Lines of data
---*---
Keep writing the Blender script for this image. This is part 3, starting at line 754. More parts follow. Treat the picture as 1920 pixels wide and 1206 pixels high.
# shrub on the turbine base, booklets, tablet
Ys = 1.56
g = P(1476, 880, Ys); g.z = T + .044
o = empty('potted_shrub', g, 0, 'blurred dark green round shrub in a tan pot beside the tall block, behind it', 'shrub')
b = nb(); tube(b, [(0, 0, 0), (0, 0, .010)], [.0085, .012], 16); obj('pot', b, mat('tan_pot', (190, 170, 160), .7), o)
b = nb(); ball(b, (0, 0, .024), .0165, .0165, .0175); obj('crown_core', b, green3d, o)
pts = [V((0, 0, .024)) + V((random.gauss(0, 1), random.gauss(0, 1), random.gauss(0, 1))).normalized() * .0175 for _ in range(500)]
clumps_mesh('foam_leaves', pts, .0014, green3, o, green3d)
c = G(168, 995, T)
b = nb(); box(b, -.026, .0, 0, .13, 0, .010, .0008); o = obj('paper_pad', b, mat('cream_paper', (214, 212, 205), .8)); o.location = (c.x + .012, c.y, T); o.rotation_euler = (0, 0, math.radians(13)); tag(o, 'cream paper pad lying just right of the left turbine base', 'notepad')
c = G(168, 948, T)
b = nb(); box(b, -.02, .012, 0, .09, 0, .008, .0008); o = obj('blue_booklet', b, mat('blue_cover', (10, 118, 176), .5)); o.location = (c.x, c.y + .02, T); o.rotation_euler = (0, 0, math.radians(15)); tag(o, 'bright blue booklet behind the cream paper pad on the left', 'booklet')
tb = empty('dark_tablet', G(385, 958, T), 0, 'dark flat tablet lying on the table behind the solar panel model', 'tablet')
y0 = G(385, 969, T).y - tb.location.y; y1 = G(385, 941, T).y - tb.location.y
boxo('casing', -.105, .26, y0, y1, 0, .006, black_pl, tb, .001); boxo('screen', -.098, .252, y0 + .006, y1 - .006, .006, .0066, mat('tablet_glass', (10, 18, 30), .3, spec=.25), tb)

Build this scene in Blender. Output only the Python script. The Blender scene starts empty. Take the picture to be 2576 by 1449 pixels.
---*---
◆ Given request ◆
Each record above should be restated word for word.

◆ Solution to this task ◆
Keep writing the Blender script for this image. This is part 3, starting at line 754. More parts follow. Treat the picture as 1920 pixels wide and 1206 pixels high.
# shrub on the turbine base, booklets, tablet
Ys = 1.56
g = P(1476, 880, Ys); g.z = T + .044
o = empty('potted_shrub', g, 0, 'blurred dark green round shrub in a tan pot beside the tall block, behind it', 'shrub')
b = nb(); tube(b, [(0, 0, 0), (0, 0, .010)], [.0085, .012], 16); obj('pot', b, mat('tan_pot', (190, 170, 160), .7), o)
b = nb(); ball(b, (0, 0, .024), .0165, .0165, .0175); obj('crown_core', b, green3d, o)
pts = [V((0, 0, .024)) + V((random.gauss(0, 1), random.gauss(0, 1), random.gauss(0, 1))).normalized() * .0175 for _ in range(500)]
clumps_mesh('foam_leaves', pts, .0014, green3, o, green3d)
c = G(168, 995, T)
b = nb(); box(b, -.026, .0, 0, .13, 0, .010, .0008); o = obj('paper_pad', b, mat('cream_paper', (214, 212, 205), .8)); o.location = (c.x + .012, c.y, T); o.rotation_euler = (0, 0, math.radians(13)); tag(o, 'cream paper pad lying just right of the left turbine base', 'notepad')
c = G(168, 948, T)
b = nb(); box(b, -.02, .012, 0, .09, 0, .008, .0008); o = obj('blue_booklet', b, mat('blue_cover', (10, 118, 176), .5)); o.location = (c.x, c.y + .02, T); o.rotation_euler = (0, 0, math.radians(15)); tag(o, 'bright blue booklet behind the cream paper pad on the left', 'booklet')
tb = empty('dark_tablet', G(385, 958, T), 0, 'dark flat tablet lying on the table behind the solar panel model', 'tablet')
y0 = G(385, 969, T).y - tb.location.y; y1 = G(385, 941, T).y - tb.location.y
boxo('casing', -.105, .26, y0, y1, 0, .006, black_pl, tb, .001); boxo('screen', -.098, .252, y0 + .006, y1 - .006, .006, .0066, mat('tablet_glass', (10, 18, 30), .3, spec=.25), tb)

Build this scene in Blender. Output only the Python script. The Blender scene starts empty. Take the picture to be 2576 by 1449 pixels.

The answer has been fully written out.